Another retailer, Five Below’s stock fell 10.6%. Its profit and revenue last quarter fell short of analysts’ expectations, and CEO Joel Anderson said struggles for the company’s core lower-income customers dragged on results, even as it saw strong growth from its higher-income customers.
Many retailers and other companies have been highlighting a split between their customers making lower and higher incomes. Inflation is particularly hurting those at the lower end, who are struggling to keep up with a cost of living that’s still rising, even if inflation is not as fast as before. That threatens to crack a linchpin that’s kept the U.S. economy out of a recession despite high interest rates: strong spending by U.S. households.
Another factor that’s helped U.S. consumer spending stay so strong has been a remarkably solid job market. A report on Thursday showed some potential softening there as well.
More U.S. workers applied for unemployment benefits last week than the week before, when economists were expecting to see a slight decline. The numbers are still low compared with history, but they could suggest some slowing in the job market.
In a potentially discouraging signal for markets, a separate report on Thursday said the productivity of U.S. workers wasn’t quite as strong in the first three months of the year as economists thought.
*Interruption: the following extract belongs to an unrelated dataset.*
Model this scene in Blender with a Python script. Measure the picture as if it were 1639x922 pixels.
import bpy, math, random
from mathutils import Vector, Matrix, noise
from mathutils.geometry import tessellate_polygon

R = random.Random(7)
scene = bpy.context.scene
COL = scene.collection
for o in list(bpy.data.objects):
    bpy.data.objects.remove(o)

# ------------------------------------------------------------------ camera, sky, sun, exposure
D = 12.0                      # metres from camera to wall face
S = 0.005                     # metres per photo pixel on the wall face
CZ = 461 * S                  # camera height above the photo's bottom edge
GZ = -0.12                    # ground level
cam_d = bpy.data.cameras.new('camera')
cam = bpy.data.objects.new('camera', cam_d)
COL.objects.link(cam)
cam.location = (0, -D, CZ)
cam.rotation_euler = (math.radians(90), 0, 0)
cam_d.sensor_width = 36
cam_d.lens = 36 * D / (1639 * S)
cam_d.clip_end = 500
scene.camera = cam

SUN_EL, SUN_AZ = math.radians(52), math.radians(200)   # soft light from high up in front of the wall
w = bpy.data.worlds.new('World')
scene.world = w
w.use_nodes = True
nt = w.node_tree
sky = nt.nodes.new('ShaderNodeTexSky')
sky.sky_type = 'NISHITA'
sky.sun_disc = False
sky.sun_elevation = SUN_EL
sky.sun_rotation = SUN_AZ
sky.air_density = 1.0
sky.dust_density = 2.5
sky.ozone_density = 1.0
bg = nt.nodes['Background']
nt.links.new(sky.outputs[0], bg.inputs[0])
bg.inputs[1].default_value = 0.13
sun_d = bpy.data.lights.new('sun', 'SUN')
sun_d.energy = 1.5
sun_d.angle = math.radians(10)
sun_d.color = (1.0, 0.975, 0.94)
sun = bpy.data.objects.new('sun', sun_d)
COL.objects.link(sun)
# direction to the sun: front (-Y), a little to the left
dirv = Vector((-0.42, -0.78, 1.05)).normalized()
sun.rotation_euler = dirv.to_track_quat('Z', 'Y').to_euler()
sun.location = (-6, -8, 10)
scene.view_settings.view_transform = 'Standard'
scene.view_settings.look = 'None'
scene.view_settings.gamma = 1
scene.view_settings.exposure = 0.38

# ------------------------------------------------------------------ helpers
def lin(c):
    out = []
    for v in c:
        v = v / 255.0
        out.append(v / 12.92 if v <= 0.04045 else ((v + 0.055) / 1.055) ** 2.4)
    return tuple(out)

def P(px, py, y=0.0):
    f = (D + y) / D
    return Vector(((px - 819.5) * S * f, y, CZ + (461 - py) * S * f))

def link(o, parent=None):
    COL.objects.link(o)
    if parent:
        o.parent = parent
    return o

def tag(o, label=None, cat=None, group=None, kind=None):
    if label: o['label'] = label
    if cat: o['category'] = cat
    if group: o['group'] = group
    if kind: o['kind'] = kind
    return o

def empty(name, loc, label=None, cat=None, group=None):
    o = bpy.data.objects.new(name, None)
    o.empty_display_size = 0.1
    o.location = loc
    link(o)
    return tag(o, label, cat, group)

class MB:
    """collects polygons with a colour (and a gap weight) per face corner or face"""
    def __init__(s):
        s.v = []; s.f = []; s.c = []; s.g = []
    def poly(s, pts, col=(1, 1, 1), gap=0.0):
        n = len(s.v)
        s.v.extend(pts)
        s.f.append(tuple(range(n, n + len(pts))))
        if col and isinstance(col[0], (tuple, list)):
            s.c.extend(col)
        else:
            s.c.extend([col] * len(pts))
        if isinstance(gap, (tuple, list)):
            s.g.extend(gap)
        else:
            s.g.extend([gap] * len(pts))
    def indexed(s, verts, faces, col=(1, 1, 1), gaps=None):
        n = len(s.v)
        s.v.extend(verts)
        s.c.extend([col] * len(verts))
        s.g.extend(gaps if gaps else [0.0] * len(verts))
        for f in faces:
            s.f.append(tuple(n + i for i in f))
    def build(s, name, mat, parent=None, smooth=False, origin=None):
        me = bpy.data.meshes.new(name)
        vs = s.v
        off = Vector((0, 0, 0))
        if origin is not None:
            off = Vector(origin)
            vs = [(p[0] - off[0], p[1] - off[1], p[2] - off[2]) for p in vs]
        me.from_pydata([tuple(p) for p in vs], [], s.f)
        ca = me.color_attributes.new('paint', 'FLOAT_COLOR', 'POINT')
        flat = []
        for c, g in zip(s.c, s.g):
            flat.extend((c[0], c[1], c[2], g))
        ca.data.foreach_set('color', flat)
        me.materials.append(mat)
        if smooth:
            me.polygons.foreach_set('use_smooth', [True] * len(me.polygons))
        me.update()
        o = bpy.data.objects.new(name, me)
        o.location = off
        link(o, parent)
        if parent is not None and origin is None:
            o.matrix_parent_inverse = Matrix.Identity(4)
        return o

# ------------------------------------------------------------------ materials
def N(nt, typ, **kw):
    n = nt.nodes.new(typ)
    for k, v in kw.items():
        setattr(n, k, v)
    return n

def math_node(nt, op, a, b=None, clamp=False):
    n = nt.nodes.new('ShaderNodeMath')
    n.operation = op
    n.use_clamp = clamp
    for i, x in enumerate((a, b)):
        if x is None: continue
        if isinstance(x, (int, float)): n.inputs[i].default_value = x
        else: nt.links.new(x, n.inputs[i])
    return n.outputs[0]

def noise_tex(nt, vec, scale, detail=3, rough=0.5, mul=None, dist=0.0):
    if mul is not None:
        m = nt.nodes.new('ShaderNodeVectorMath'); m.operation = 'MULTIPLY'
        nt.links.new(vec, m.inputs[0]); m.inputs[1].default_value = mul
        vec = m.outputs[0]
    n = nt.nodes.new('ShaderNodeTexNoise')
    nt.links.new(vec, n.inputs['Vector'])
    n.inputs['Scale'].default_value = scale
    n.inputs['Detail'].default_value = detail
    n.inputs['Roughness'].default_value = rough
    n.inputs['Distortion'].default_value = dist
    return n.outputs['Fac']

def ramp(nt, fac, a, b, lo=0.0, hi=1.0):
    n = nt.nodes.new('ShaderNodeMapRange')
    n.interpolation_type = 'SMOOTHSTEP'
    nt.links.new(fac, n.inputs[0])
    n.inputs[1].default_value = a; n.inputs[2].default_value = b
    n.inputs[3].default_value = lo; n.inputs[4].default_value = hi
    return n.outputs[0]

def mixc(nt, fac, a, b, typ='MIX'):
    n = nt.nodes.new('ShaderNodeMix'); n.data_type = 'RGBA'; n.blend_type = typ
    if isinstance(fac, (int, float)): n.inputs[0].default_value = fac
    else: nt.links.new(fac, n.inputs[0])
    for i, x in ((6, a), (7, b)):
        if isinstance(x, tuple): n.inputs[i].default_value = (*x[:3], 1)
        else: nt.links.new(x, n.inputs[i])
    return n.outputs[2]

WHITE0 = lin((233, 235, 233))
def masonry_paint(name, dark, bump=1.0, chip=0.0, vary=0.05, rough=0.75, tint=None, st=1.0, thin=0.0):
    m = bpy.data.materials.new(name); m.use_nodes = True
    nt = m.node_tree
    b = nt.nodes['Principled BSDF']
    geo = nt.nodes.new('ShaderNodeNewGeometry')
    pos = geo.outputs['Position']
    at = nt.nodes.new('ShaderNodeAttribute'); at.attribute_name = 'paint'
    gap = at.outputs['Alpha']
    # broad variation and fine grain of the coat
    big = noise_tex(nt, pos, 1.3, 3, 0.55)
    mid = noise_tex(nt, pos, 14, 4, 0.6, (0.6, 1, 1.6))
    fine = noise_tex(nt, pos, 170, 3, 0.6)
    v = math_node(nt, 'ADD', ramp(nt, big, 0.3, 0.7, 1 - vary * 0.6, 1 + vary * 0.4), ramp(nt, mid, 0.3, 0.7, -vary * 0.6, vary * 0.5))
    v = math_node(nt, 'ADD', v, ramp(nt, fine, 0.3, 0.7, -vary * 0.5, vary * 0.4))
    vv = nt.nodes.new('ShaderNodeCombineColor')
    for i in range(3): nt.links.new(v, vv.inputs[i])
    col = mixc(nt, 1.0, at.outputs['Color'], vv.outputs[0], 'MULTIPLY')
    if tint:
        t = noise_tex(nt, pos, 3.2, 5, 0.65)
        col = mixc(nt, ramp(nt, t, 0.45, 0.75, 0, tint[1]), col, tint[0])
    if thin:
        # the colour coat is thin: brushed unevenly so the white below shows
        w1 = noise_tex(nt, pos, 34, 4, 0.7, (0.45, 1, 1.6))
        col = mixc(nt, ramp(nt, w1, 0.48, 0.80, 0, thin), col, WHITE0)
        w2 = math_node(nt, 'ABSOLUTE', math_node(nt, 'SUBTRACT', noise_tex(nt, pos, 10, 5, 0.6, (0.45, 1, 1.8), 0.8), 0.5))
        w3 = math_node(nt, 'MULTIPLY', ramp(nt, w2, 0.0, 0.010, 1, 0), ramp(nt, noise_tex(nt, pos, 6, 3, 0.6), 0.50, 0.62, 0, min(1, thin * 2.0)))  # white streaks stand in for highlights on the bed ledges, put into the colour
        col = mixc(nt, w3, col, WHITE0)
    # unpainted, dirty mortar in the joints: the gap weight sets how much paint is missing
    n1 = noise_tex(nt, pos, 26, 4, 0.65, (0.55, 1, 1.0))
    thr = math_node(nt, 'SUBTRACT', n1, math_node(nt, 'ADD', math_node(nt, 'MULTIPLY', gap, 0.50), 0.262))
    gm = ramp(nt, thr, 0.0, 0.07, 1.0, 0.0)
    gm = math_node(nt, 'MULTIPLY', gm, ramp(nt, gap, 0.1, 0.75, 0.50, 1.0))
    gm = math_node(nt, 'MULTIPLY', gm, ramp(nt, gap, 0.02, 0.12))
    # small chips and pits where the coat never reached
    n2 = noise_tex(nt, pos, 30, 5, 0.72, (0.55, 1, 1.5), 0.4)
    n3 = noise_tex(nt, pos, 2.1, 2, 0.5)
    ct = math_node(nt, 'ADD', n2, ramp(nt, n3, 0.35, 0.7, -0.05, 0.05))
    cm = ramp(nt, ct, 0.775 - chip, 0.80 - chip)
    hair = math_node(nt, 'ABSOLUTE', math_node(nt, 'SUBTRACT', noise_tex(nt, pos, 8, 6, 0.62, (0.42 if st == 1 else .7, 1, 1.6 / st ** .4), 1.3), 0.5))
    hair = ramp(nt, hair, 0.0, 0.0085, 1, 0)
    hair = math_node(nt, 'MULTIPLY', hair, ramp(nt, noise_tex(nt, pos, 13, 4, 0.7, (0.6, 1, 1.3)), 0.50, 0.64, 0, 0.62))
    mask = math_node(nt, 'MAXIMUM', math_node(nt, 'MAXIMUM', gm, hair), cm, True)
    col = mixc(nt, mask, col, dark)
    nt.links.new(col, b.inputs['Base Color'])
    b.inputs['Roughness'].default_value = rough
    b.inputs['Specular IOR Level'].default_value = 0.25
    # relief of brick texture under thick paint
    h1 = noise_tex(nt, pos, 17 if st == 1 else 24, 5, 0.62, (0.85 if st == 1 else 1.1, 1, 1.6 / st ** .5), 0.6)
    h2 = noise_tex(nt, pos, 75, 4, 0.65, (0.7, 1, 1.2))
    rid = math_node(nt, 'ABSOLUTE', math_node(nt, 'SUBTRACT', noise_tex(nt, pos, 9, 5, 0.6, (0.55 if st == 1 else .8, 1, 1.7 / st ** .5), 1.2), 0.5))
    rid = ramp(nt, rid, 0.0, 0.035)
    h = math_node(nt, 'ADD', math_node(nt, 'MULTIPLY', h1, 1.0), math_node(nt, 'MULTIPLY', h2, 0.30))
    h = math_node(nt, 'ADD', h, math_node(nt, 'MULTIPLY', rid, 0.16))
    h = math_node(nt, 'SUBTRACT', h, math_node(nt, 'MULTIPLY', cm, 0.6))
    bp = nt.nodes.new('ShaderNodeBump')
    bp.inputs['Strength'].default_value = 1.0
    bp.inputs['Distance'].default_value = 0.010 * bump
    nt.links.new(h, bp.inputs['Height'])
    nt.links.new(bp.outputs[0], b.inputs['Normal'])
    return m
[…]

That’s key because strong productivity gains could allow wages for U.S. workers to keep rising without adding as much upward pressure on inflation.
Trading could be more exciting later in the day, when the U.S. government offers the latest monthly update on the job market. Economists expect it to show slight accelerations in hiring and average hourly wage gains from the month before.
“Policymakers have reasons to start feeling cautiously optimistic on the labor market front as wage growth is returning to a sustainable range while labor turnover is softening,” according to Roger Aliaga-Diaz, Vanguard’s chief Americas economist.
In other dealings, U.S. benchmark crude oil gained 11 cents to $75.66 per barrel in electronic trading on the New York Mercantile Exchange.
Brent crude, the international standard, was up 3 cents to $79.90 per barrel.
The U.S. dollar rose to 155.77 Japanese yen from 155.68 yen. The euro climbed to $1.0896 from $1.0888.